En ese sentido, lo antagonista se expresa en el escenario de lo Político, que por definición es el momento productivo donde las condiciones de posibilidad de lo que se creía imposible, se hace viable. La esperanza es el motor que moviliza a esa multiplicidad humana que momentáneamente es el UNO, y en su marcha va instalando las vigas que sostendrán el nuevo edificio bajo el cual habitará ese sujeto por venir.

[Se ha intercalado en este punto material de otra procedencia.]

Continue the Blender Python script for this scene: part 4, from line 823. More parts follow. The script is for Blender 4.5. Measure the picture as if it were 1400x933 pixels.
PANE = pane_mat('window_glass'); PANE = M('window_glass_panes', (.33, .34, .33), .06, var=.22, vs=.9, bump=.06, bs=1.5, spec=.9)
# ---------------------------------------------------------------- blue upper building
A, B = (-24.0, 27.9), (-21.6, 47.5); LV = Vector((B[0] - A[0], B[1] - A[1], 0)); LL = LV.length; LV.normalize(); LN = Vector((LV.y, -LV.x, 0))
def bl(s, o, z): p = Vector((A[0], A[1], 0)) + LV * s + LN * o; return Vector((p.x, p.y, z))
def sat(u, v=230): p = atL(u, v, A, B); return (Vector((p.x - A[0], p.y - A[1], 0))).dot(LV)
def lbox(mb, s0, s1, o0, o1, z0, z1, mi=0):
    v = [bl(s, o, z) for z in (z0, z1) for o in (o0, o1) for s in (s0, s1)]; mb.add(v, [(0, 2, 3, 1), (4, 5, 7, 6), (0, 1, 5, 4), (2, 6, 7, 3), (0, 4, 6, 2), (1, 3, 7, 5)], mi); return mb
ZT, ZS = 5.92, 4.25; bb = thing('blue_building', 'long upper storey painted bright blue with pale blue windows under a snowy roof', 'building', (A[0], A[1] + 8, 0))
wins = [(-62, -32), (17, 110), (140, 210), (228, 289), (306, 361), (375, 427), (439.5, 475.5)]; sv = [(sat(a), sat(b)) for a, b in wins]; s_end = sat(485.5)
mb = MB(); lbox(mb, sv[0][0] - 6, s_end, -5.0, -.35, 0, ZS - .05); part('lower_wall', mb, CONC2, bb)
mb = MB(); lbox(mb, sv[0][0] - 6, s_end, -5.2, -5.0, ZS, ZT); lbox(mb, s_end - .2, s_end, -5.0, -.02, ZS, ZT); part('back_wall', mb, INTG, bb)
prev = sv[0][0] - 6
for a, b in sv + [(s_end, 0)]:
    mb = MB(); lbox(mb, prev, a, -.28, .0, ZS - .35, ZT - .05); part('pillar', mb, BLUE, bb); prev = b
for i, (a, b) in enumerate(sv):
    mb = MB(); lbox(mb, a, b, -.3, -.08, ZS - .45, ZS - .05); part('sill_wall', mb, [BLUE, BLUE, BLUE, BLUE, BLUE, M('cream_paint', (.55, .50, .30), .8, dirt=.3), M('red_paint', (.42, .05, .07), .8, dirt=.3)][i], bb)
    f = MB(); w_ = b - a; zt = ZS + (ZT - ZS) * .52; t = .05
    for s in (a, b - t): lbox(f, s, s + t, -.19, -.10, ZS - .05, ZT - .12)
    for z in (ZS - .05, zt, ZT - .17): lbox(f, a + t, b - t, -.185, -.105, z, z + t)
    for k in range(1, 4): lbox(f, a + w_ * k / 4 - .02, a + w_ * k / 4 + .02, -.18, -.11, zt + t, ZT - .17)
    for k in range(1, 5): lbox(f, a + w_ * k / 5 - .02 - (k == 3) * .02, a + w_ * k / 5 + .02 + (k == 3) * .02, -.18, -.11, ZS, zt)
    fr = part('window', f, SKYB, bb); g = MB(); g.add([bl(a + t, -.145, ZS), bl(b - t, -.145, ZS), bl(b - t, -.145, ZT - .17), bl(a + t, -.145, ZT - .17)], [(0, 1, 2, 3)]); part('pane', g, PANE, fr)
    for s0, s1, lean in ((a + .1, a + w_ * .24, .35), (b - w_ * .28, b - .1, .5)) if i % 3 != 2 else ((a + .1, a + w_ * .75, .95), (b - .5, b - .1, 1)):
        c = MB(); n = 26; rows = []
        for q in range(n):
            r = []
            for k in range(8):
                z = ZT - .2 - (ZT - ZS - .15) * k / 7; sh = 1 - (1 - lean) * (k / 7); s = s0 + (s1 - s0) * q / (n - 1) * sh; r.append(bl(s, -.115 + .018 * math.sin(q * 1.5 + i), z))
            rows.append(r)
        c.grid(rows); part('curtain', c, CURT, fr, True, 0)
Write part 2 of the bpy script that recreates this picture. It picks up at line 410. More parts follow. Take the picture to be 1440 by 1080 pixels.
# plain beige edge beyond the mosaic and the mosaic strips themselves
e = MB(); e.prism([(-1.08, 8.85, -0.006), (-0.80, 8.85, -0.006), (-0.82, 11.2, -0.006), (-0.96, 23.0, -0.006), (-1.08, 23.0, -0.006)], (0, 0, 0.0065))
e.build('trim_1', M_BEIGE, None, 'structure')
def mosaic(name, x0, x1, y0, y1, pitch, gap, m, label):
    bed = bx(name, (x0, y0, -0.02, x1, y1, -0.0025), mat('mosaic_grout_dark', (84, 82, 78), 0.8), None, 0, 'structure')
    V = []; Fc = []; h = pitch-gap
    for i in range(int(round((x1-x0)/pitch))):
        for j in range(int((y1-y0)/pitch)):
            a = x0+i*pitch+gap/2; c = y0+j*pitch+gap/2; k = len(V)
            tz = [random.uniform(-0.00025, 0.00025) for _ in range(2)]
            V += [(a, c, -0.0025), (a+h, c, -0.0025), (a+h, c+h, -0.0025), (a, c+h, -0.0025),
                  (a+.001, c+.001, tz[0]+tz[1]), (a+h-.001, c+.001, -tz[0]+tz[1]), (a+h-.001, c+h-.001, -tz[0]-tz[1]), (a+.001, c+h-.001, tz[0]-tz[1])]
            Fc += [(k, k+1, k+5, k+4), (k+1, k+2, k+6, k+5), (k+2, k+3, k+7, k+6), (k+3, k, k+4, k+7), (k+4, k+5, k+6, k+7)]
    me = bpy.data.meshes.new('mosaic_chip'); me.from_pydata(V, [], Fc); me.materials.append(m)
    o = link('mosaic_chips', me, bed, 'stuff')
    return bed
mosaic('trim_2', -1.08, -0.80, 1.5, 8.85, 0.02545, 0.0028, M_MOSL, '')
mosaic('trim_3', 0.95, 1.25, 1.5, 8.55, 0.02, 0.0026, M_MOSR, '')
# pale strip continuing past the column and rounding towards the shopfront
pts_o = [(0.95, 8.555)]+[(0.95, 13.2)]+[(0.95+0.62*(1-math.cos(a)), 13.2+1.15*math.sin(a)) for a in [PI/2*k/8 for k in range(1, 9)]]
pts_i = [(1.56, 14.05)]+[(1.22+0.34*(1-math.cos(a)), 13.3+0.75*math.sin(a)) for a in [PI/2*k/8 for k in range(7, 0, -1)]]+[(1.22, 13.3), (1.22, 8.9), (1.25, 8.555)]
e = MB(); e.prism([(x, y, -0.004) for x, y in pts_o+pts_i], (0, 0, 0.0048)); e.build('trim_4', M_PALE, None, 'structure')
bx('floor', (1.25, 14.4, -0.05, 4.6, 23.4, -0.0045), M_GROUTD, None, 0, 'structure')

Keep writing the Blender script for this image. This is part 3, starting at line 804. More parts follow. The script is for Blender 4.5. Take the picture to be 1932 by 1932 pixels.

Sujeto colectivo que no se veía en décadas y cuya impronta radica en desarmar de facto y conceptualmente la idea o” imagen idealizada de la existencia de “individuos ilusorios”, con vínculos puramente espontáneos sin otra norma que su capricho o su placer” (Pedro Morandé).

Estamos enfrentados a una coyuntura histórica donde la genialidad estará en darle fisonomía, discurso, estética, a una acción que tiene la capacidad de entroncar las luchas presentes con las luchas pasadas. El camino está abierto, los estudiantes han sido clave en esto y acompañándonos de Alessandro Baricco podemos decir “…la vida no es lo suficientemente grande como para abarcar todo lo que consigue imaginarse el deseo”, pero si podemos generar las condiciones para alcanzar el sueño que habita el deseo.